We all know how what sort of ROI startups buying Superbowl ads have enjoyed over the years.

The Hidden Power of Broad Coverage

Just below the Core firms sits a significant group of first-rate research firms with more focused coverage and deep competency and credibility in their chosen research areas.  Firms like Constellation, HFS, Celent, Omdia, and Avasant and aren’t trying to boil the ocean with their coverage, which lets them add more depth and nuance into their research.

Mid-sized analyst firms offer different propositions, such as deep vertical knowledge, niche geographical coverage, and specialist horizontal technology expertise, which we refer to as Broad Coverage.  These firms are particularly useful for cost-effective demand generation campaigns centered on webcasts, white papers, case studies, market overviews, and other cobranded material.

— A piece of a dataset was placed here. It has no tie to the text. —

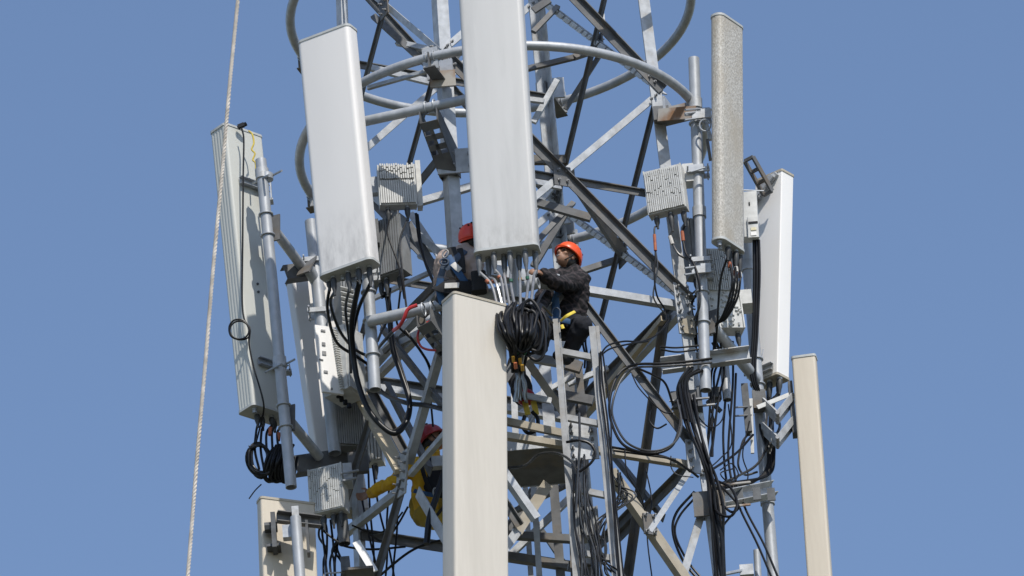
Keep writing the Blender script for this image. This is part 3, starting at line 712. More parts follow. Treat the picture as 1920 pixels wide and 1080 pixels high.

Here’s the good news:  Broad Coverage firms are generally more entrepreneurial in their pricing by virtue of their lower market share, and they pay more attention to scale-up and growth brands.  They’re also more responsive and easier to work with than the big players.

Incorporating Broad Coverage into your AR strategy for vertical, geographic, or technical coverage – and particularly for custom research that can drive demand-gen campaigns – will really help you realize your ROI goals for the program.

Wrapping up

Core Coverage and Broad Coverage are interlocking pieces of the AR puzzle.  Core firms are phenomenal for market-wide competitive reports and provide incredible endorsement for your brand, but with a price tag to match. 

Broad firms extend that headline coverage with targeted earned coverage and demand-gen support that will help you make the most impact from your precious AR budget.